Le Conseil national du numérique (CNNum), un organisme consultatif chargé de conseiller le gouvernement sur les questions numériques, a rendu public ce 12 septembre un rapport très critique des impacts des récents projets de loi sur la sécurité sur les libertés individuelles en ligne. Sur une douzaine de pages, le texte décrit « une trajectoire sécuritaire préoccupante », une « spirale infernale » qui privilégie « un désir de sécurité au détriment des exigences de l’Etat de droit et de notre économie ».

Dans le détail, le rapport critique plus particulièrement des mesures et déclarations récentes sur le chiffrement des communications et la tentation d’utiliser des algorithmes prédictifs dans le cadre de la lutte contre le terrorisme. « Législation après législation, la logique du soupçon semble l’emporter, écrit le CNNum. La notion de comportement tend à se substituer à celle d’activité : au nom d’une conception prédictive de la lutte antiterroriste, des individus pourraient être contraints non parce qu’ils prépareraient des crimes ou des délits, mais bien parce qu’ils seraient susceptibles d’en commettre. »

Dangers des algorithmes prédictifs

Au-delà des questions de principe, le rapport note que les expériences d’algorithmes prédictifs menées jusqu’à présent se sont avérées peu efficaces.
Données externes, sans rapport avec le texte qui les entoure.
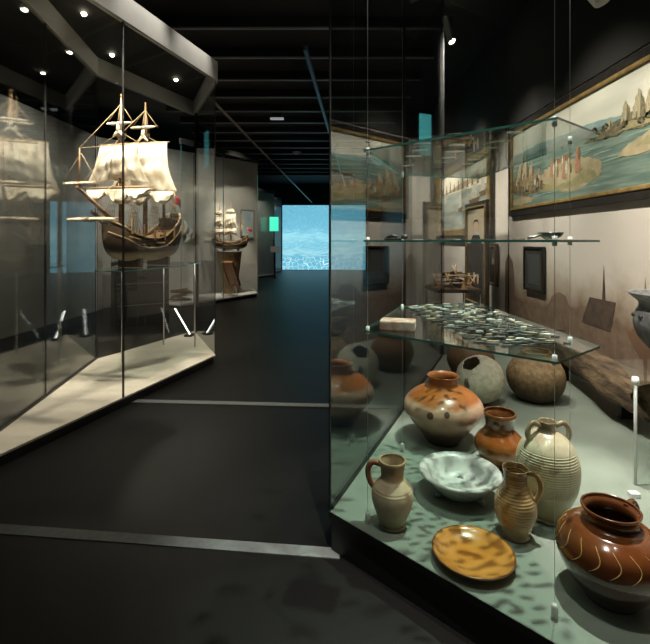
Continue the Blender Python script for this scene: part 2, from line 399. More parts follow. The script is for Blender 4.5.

Comme l’avaient démontré des chercheurs de l’Institut national de recherche en informatique et en automatique au moment de la discussion de la loi renseignement, même un système extrêmement efficace, avec une très faible marge d’erreur, aboutirait à une très grande quantité de « faux positifs » – des personnes identifiées à tort comme suspectes – une fois appliqué à l’ensemble de la population. Le CNNum plaide donc pour qu’un contrôle puisse être effectué sur les algorithmes utilisés par ces systèmes, « afin de s’assurer de leur équité » – et d’éviter qu’ils ne « renforcent les discriminations dont sont victimes certains groupes d’individus au sein d’une population ».

Le rapport critique également les demandes récentes de plusieurs responsables politiques européens (Bernard Cazeneuve, Thomas de Maizière, Theresa May), qui ont demandé aux éditeurs de ces logiciels de permettre aux services de police et de renseignement d’accéder aux communications chiffrées. Une demande techniquement impossible à mettre en œuvre sans introduire à dessein des vulnérabilités logicielles dans ces outils. « L’affaiblissement des moyens de chiffrement (…) aurait sans aucun doute une efficacité très limitée sur l’infime minorité d’utilisateurs qui les utilisent pour cacher des desseins criminels », juge le CNNum en notant que le développement de logiciels alternatifs et sécurisés est à la portée de n’importe groupe terroriste ou criminel. En revanche, l’affaiblissement de cette protection utilisée par le grand public serait inévitablement utilisé par des pirates informatiques ou à des fins de surveillance de masse, estime le rapport.

Majoritairement composé de membres issus des entreprises des nouvelles technologies, ainsi que de chercheurs, le CNNum avait déjà à plusieurs reprises pris position pour défendre le chiffrement grand public.